• _AVAILABLE DATA_
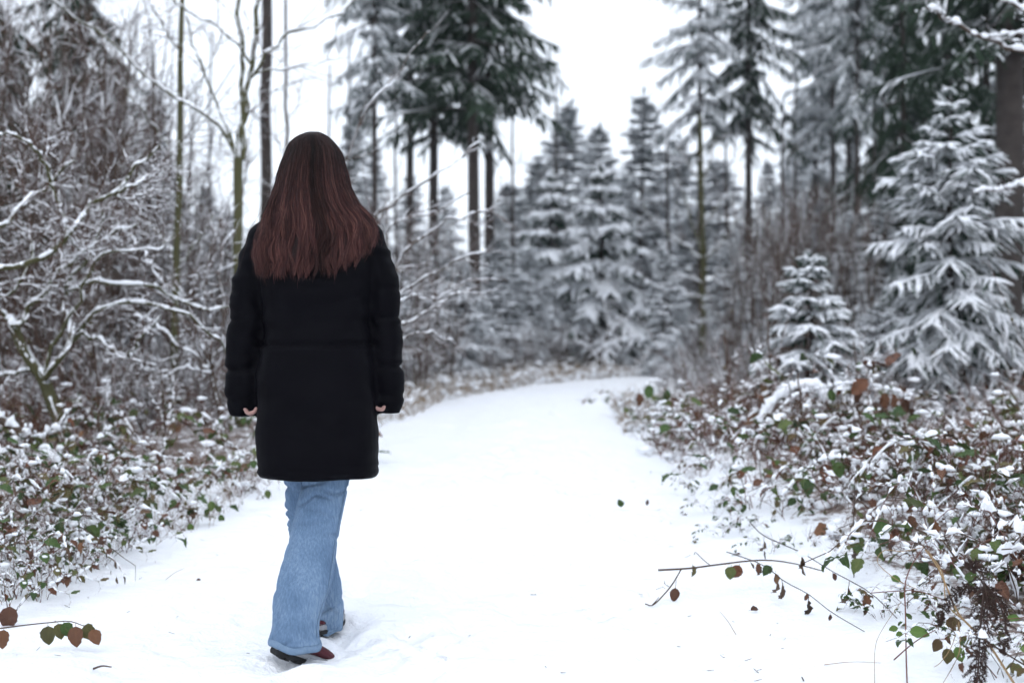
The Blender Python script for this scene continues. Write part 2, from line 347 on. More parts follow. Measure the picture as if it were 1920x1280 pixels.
# ================================================================== conifers
def conifer_meshes(seed, H, z0, rmax, nb, nl, shape=1.0, up0=.55, dn=.55, bl=.30, fw=.018, snow=1., needles=12, tr=.05, mats=('bark_brown', 'needles'), nfw=1., hang=.35, topn=7, pw=.85, rag=(.62, 1.12), tier=.75, cover=.7, lprof=None, jit=.04, pad=0., wob_=.012):
    """one spruce: returns meshes trunk, branches, needles, snow"""
    rng = np.random.RandomState(seed); wood, fol, sn, trunk = MB(), MB(), MB(), MB()
    zt = np.linspace(0, H, 14); tp = np.stack([wob_ * H * noise2(zt, zt * 0 + seed, .6 / max(H / 4, 1), 1), wob_ * H * noise2(zt, zt * 0 + seed, .6 / max(H / 4, 1), 2), zt], -1)
    V, F = sweep(tp[None], (tr * (1 - zt / H) ** .8 + .004)[None], (tr * (1 - zt / H) ** .8 + .004)[None], circ(8)); trunk.add(V, F)
    t = np.sort(rng.uniform(0, 1, nb) ** pw); wh = np.round(t * (nb / 6)) / (nb / 6); t = np.clip(wh * tier + t * (1 - tier) + rng.normal(0, .006, nb), 0, .985)
    z = z0 + (H - z0) * t; az = np.arange(nb) * 2.39996 + rng.normal(0, .25, nb)
    Lb = rmax * (((1 - t) ** shape * .96 + .04) if lprof is None else np.interp(t, lprof[0], lprof[1])) * rng.uniform(rag[0], rag[1], nb)
    n = 7; s = np.linspace(0, 1, n)
    slope = up0 * t ** 1.2 * 1.3 - dn * (1 - t) ** .8 * .55 + rng.normal(0, jit, nb)
    Pz = Lb[:, None] * (slope[:, None] * s + (-(dn * (1 - t) * .55 + .06)[:, None]) * s ** 2 + .22 * (1 - t)[:, None] * np.clip(s - .55, 0, 1) ** 2)
    cx = np.interp(z, zt, tp[:, 0]); cy = np.interp(z, zt, tp[:, 1])
    wob = rng.normal(0, .05, (nb, 1)) * s ** 2
    d = np.stack([np.cos(az), np.sin(az)], -1)
    PX = cx[:, None] + Lb[:, None] * s * (d[:, :1] - d[:, 1:] * wob); PY = cy[:, None] + Lb[:, None] * s * (d[:, 1:] + d[:, :1] * wob)
    B = np.stack([PX, PY, z[:, None] + Pz], -1)
    br = (.006 + .010 * Lb)[:, None] * np.linspace(1, .3, n); V, F = sweep(B, br, br, circ(4)); wood.add(V, F)
    # side twigs, laid out flat on both sides of the branch, hanging a little
    k = nl; sp = np.linspace(.16, .97, k); sp = np.repeat(sp, 2); side = np.tile([1, -1], k)
    N = nb * 2 * k; pi = np.repeat(np.arange(nb), 2 * k); ss = np.tile(sp, nb) + rng.normal(0, .02, N); sd = np.tile(side, nb)
    f = np.clip(ss, 0, .999) * (n - 1); i0 = f.astype(int); f = (f - i0)[:, None]
    pos = B[pi, i0] * (1 - f) + B[pi, i0 + 1] * f; tg = norm(B[pi, i0 + 1] - B[pi, i0])
    sv = norm(np.cross(tg, np.array([0, 0, 1.]))) * sd[:, None]
    a = rng.normal(.85, .18, N)[:, None]; dr = norm(np.cos(a) * tg + np.sin(a) * sv + np.array([0, 0, -1.]) * (hang * rng.uniform(.3, 1.3, N))[:, None])
    Ll = bl * (Lb[pi] / rmax) ** .55 * (1.08 - .75 * np.abs(ss - .45)) * rng.uniform(.55, 1.2, N)
    keep = Ll > bl * .12; pos, dr, Ll = pos[keep], dr[keep], Ll[keep]; N = len(pos)
    m = 4; TW = np.zeros((N, m, 3)); TW[:, 0] = pos
    for q in range(1, m):
        dr = norm(dr + np.array([0, 0, -.12 * hang * 2]) + rng.normal(0, .09, (N, 3))); TW[:, q] = TW[:, q - 1] + dr * (Ll / (m - 1))[:, None]
    # leading shoots count as twigs too
    tipn = B[:, -3:]; TT = np.concatenate([tipn, (tipn[:, -1] + (tipn[:, -1] - tipn[:, -2]) * .5)[:, None]], 1); TW = np.concatenate([TW, TT, B[:, 2:6]])
    if topn:
        a = rng.uniform(0, 6.28, topn); p0 = tp[-1][None] + np.array([0, 0, -1.]) * np.linspace(0, .10 * (H - z0), topn)[:, None]
        dd = np.stack([np.cos(a) * .75, np.sin(a) * .75, np.full(topn, .65)], -1); L = np.linspace(.05, .13, topn) * (H - z0) * .8
        TW = np.concatenate([TW, p0[:, None] + dd[:, None] * (np.linspace(0, 1, m)[None, :, None] * L[:, None, None])])
    N = len(TW); w = fw * np.array([.55, 1, .85, .2])[None] * rng.uniform(.7, 1.25, (N, 1))
    V, F = sweep(TW, w * nfw, w * .55 * nfw, circ(4)); fol.add(V, F)
    if needles:
        q = needles; pi = np.repeat(np.arange(N), q); f = rng.uniform(0, m - 1.01, N * q); i0 = f.astype(int); f = (f - i0)[:, None]
        p = TW[pi, i0] * (1 - f) + TW[pi, i0 + 1] * f; tg = norm(TW[pi, i0 + 1] - TW[pi, i0]); rv = rng.normal(size=(N * q, 3)); rv[:, 2] *= .55
        D = norm(tg * .75 + norm(rv)); blades(fol, p, D, norm(np.cross(D, rng.normal(size=(N * q, 3)))), fw * rng.uniform(1.4, 2.6, N * q), fw * np.full(N * q, .30))
    if snow:
        ex = rng.uniform(0, 1, N) < cover; T2 = TW[ex] + np.array([0, 0, fw * .30]); nn = len(T2)
        lz = rng.uniform(.35, 1.2, (nn, m)); w = fw * .92 * np.array([.6, 1, .95, .3]) * lz; h = fw * .85 * snow * np.array([.6, 1, 1, .3]) * lz * rng.uniform(.4, 1.3, (nn, 1))
        tz = norm(np.gradient(T2, axis=1))[..., 2]; h = h * np.clip(1.3 - np.abs(tz) * 1.2, .1, 1)
        V, F = sweep(T2, w, h, CAP4); sn.add(V, F)
    if pad:                                   # joined caps of snow lying along the boughs
        q = refine(B[:, 1:], 12); pw_ = pad * np.sqrt(Lb / rmax)[:, None] * np.array([.25, .5, .8, 1, .9, 1.05, .9, .8, .75, .55, .4, .12])[None] * rng.uniform(.45, 1.3, (nb, 12)); pw_ *= np.where(rng.uniform(0, 1, (nb, 12)) < .84, 1, .2) * (rng.uniform(0, 1, nb) < .85)[:, None]
        V, F = sweep(q + np.array([0, 0, fw * .35]), pw_, pw_ * .42, CAP); sn.add(V, F)
        q = TW[:nb * 2 * nl]; q = q[rng.uniform(0, 1, len(q)) < .38] + np.array([0, 0, fw * .4]); q = refine(q, 7); pw_ = pad * .42 * np.array([.5, .9, 1, .95, .8, .55, .15])[None] * rng.uniform(.4, 1.3, (len(q), 7)); V, F = sweep(q, pw_, pw_ * .6, CAP4); sn.add(V, F)
    return dict(trunk=trunk.mesh('trunk', mats[0]), branches=wood.mesh('branches', mats[0]), crown=fol.mesh('crown', mats[1], smoothed=False), snow=sn.mesh('snow', 'snow') if snow else None)
def place_conifer(ms, name, label, cat, loc, sc, rz, group=None):
    t = empty(name, label, cat, group, loc, rz, sc)
    link('trunk', ms['trunk'], t)
    b = tag(link('branches', ms['branches'], t), kind='stuff'); c = tag(link('crown', ms['crown'], t), kind='stuff')
    if ms['snow']: tag(link('snow', ms['snow'], c), kind='stuff')
    return t
def conifer_at(ms, H0, r0, px, top, Y, half, name, label, cat='tree', group=None, rz=None, sink=.05):
    """half: half width in photo pixels; top: pixel row of the tip"""
    p = W3(px, top, Y); g = gz(p[0], Y) - sink; h = p[2] - g; s = half / FPX * Y / r0
    return place_conifer(ms, name, label, cat, (p[0], Y, g), (s, s, h / H0), random.uniform(0, 6.28) if rz is None else rz, group)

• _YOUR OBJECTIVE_
Work out the number of lines in this listing that include the word "pixels". Reply with that number only.

• _ANSWER TO THIS PROBLEM_
2